Skye Lark: All Aboard The Star
Part One
It's been about 5 years since I worked on Skye and I've been longing to get back up there ever since.
This time Tina and Jake joined me
on a road trip up through Glen Coe,
a crack of dawn drive along Glen Nevis to a thunderous waterfall
a well worth it detour to Plockton
and then over the bridge to Skye
We went equipped with travel rods for Salmon, beach casting and spinning but the Kodak moments were so many fishing looked like taking a back seat
Skye is breathtaking, full of giants, fairy glens and campervans
no one could possibly be grumpy on Skye! in fact George turned out to be in good humour!
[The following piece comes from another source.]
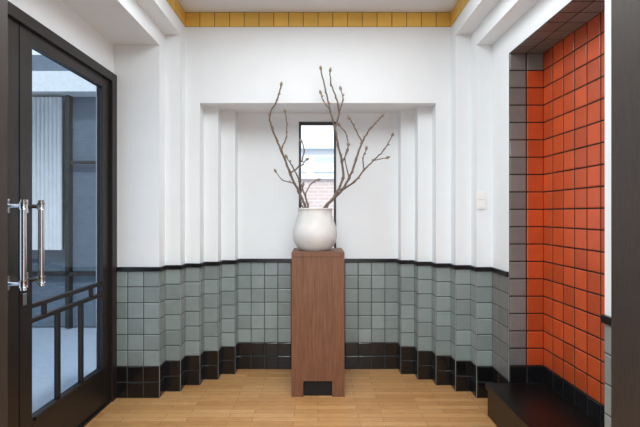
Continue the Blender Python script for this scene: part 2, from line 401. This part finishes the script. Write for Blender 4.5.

By mid week we'd circled the North of Skye and arrived in Isleornsay in the South East
We had a chance meeting in one of the very few shops with a retired coastguard and ex RNLI crew member who pointed out that this rock looks like a battle ship
We'd booked for a couple of nights at the Rowanbank B&B
With the fishing gear still dry, trying for the herring shoaling around the ferry terminal at Armadale looked like being the last chance to fish and we asked at our B&B where we might get something to tip the sabiki rigs;
Then the Skye Fairies sprinkled some magic dust; it turned out that our hosts Angie and Gordon had spent 20 years restoring a ninety year old 40 foot Isle of Lewis drifter that had been languishing in Grimsby before sailing it up via the Caledonian Canal and it was moored in the bay.
" Star" isn't actually available for charter but we were highly privileged to be invited to join Gordon and friends Dennis and Ralph for an afternoon feathering on the drift and with Angie dog-sitting Jake for us we jumped at the chance!